CFDA adds Gabriela Hearst and Joseph Altuzarra to board
Gabriela Hearst and Joseph Altuzarra are joining the CFDA board, a move that pushes the organization deeper into craft, luxury, and designer advocacy.

The CFDA is choosing craft over noise. By adding Gabriela Hearst and Joseph Altuzarra to its Board of Directors effective immediately, the trade group is putting two of American fashion’s most credentialed luxury designers closer to the center of how the industry is governed, funded, and steered.
Steven Kolb, the CFDA’s president and chief executive, framed the appointments as more than a roster update. He said Hearst and Altuzarra have each built “a language of luxury” that is “personal and attuned to the world around them,” and said their voices bring “a thoughtful perspective on craft, responsibility, and the future of design.” That language matters. It suggests the CFDA wants its next chapter to focus less on spectacle and more on the mechanics that shape real careers: product quality, brand discipline, and the business architecture behind a successful label.

The two designers arrive with credentials that signal influence, not just profile. Hearst has been a CFDA member since 2012. She grew up on her family’s 17,000-acre ranch in Uruguay, spent more than a decade in New York design, and launched Gabriela Hearst in Fall 2015. She won the 2020 CFDA Womenswear Designer of the Year award and was named creative director of Chloé in December 2020. Altuzarra joined the CFDA in 2013, was born and raised in Paris, trained across Europe and the United States, and founded Altuzarra in New York in 2008. He won the 2014 CFDA Womenswear Designer of the Year award, along with the CFDA/Vogue Fashion Fund, the Swarovski Award for Womenswear, and the International Woolmark Prize in the United States.
Hearst’s own remarks point to one likely priority: helping younger designers navigate the business side of fashion. She credited a CFDA program that paired starting designers with MBA students with helping launch her brand. That is the quiet policy story inside this appointment. If the CFDA gives that kind of support more muscle, emerging designers could see more access to management, finance, and infrastructure, not just mentorship in silhouette and styling.

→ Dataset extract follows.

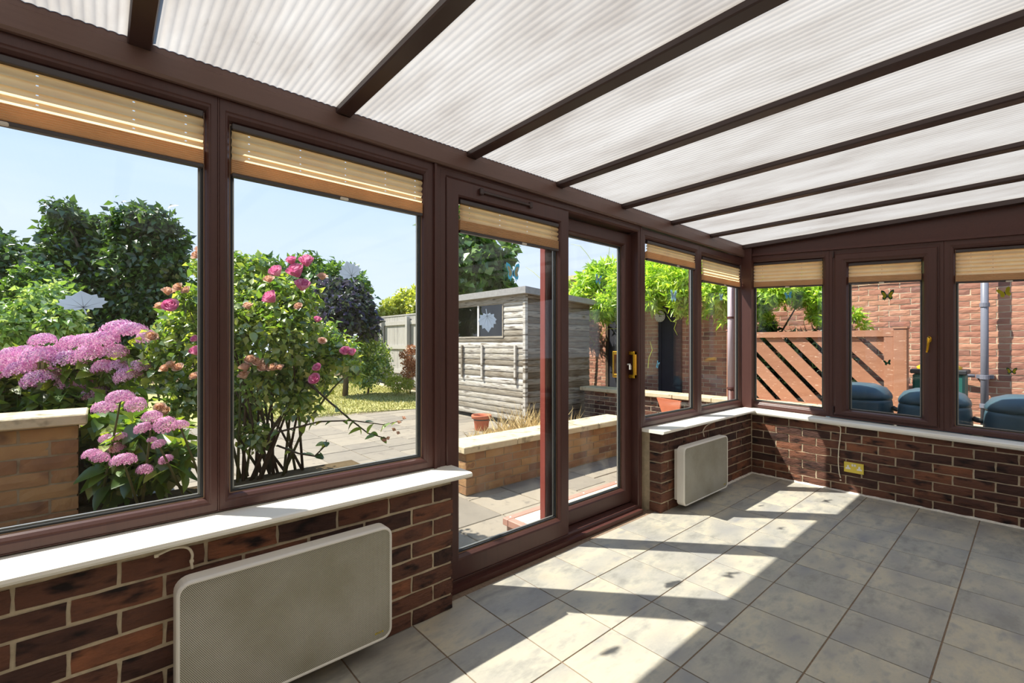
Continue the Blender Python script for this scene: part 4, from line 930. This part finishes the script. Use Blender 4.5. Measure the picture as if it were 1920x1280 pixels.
# --- wisteria and ivy
def YB(lst, yy, jit=.3):
    out = []
    for px, py, r in lst:
        p = on_y(px, py, yy + RND.uniform(-jit, jit)); d = (p - CAM).dot(FWD); out.append((p, r * d / F_PX))
    return out
def vine(name, blobs, n, size, label, stems, drop=0):
    c = blobs[0][0]; t = empty(name, (c.x, c.y, GZ), label, 'climbing plant', 'climbing plants on the brick wall')
    vq = [crown(blobs, n, size, .35, up=.3, width=.34)]
    stuff_part('foliage', merge(*vq), M_WIST, t)
    b = MB()
    for s in stems: b.tube(s, [.03] + [.02] * (len(s) - 2) + [.008], 6)
    b.build('stem', M_BARK, t, smooth=True); return t
W1 = YB([(1085, 560, 24), (1105, 540, 30), (1125, 520, 26), (1150, 535, 34), (1180, 530, 40), (1215, 525, 40), (1245, 520, 40), (1280, 525, 40), (1315, 530, 36), (1350, 540, 34), (1385, 550, 28), (1135, 575, 26), (1090, 590, 14), (1170, 590, 18), (1225, 565, 18), (1280, 565, 22), (1300, 590, 12), (1345, 575, 18), (1140, 500, 14), (1110, 505, 10), (1365, 600, 9), (1050, 540, 18)], 7.35)
w1 = vine('wisteria', W1, 15000, .13, 'bright green wisteria spilling over the brick wall', [[(-3.3, 7.9, GZ), (-3.3, 7.85, 1.2), (-3.1, 7.7, 2.3), (-2.5, 7.5, 2.5)], [(-4.6, 7.9, GZ), (-4.55, 7.85, 1.4), (-4.5, 7.6, 2.4)]])
b = MB()
for px, py, pts in ((1108, 487, [(-8, -12), (-20, -26), (-38, -30)]), (1140, 490, [(2, -18), (4, -38)]), (1085, 590, [(0, 15), (8, 30), (22, 42), (30, 55), (24, 62)]), (1160, 616, [(-20, 0), (-30, 6), (-36, 18)]), (1150, 580, [(6, 12), (16, 20), (22, 32)]), (1250, 590, [(8, 12), (18, 14), (14, 26), (20, 38)]), (1215, 690, [(2, -20), (8, -34), (4, -50)]), (1040, 540, [(-20, -12), (-40, -30), (-55, -40)])):
    q = [on_y(px, py, 7.2)] + [on_y(px + a, py + c_, 7.2) for a, c_ in pts]; b.tube(q, [.0055] * (len(q) - 1) + [.003], 5)
b.build('tendrils', M_YSH, w1, kind='stuff')
W2 = YB([(1425, 545, 30), (1460, 540, 32), (1500, 540, 32), (1535, 555, 26), (1425, 580, 18), (1440, 605, 12), (1530, 590, 12), (1545, 605, 9), (1570, 580, 16), (1600, 590, 10), (1620, 610, 6), (1410, 560, 25)], 7.4, .2)
vine('ivy', W2, 6000, .10, 'glossy green climber behind the diagonal board panel', [[(-.9, 7.9, GZ), (-.85, 7.8, 1.2), (-.4, 7.6, 1.9)]])

tree('gap_shade_hedge', YB([(1420, 650, 30), (1450, 690, 34), (1490, 655, 30), (1520, 700, 34), (1560, 680, 30), (1590, 720, 28), (1430, 720, 30), (1480, 730, 30), (1540, 640, 22), (1440, 625, 20)], 7.35, .12), 9000, .07, M_HEDGE, 'hedge glimpsed through the gaps of the diagonal boards, leaves painted dark as shade', 'hedge', 'shrubs by the brick wall', r0=.03, shell=.1)  # greenery added to darken the board gaps, shade painted in its leaves

# --- rose bush
rose = empty('rose_bush', (-1.68, .9, .38), 'tall rose bush with pink and faded blooms outside the second window', 'rose bush')
RB = PB([(470, 545, 42), (520, 555, 46), (455, 600, 60), (535, 620, 62), (600, 640, 46), (640, 660, 36), (360, 560, 30), (350, 600, 40), (325, 640, 46), (300, 690, 36), (400, 640, 60), (420, 700, 60), (510, 700, 60), (590, 700, 44), (372, 500, 16), (450, 500, 26), (485, 500, 24), (560, 560, 40), (660, 690, 22), (370, 720, 50), (450, 760, 45), (560, 750, 36), (420, 800, 34), (340, 760, 40), (480, 820, 26)], 3.15, .22)
stuff_part('foliage', crown(RB, 13500, .046, .2, up=.6, width=.68), M_ROSEL, rose)
bases = [(-1.62, .66), (-1.70, .78), (-1.60, .86), (-1.72, .95), (-1.65, 1.02), (-1.58, .74), (-1.75, .70), (-1.62, .95)]
for i in range(30):
    bx, by = bases[i % 8]; c, r = RB[i % len(RB)]; p0 = Vector((bx + RND.uniform(-.05, .05), by + RND.uniform(-.07, .07), .36)); c = c + Vector((RND.uniform(-.5, .5) * r, RND.uniform(-.5, .5) * r, RND.uniform(0, .6) * r))
    m1 = p0.lerp(c, .35) + Vector((0, 0, .12)); m2 = p0.lerp(c, .7) + Vector((0, 0, .08))
    MB().tube([p0, m1, m2, c], [.011, .008, .006, .003], 6).build('stem', M_STEMD if i % 3 else M_STEM, rose, smooth=True)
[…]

The board now looks like a who's who of American fashion power: Thom Browne remains chairman through the end of 2026 after his term was extended in December 2024, with Prabal Gurung and Aurora James as vice chairs, Stacey Bendet as treasurer, and Maria Cornejo as general secretary. Bethann Hardison, Dao-Yi Chow, Diane von Furstenberg, Michael Kors, Norma Kamali, Ralph Lauren, Stan Herman, Tommy Hilfiger, Tory Burch, Tracy Reese, and Vera Wang are also on the board, and Emily Adams Bode Aujla joined earlier in 2026. For an organization founded in 1962 and representing more than 325 American womenswear, menswear, jewelry, and accessory designers, these appointments suggest a clear direction: stronger designer advocacy, a more assertive luxury position, and a CFDA that intends to keep shaping the business of U.S. fashion, not just celebrating it.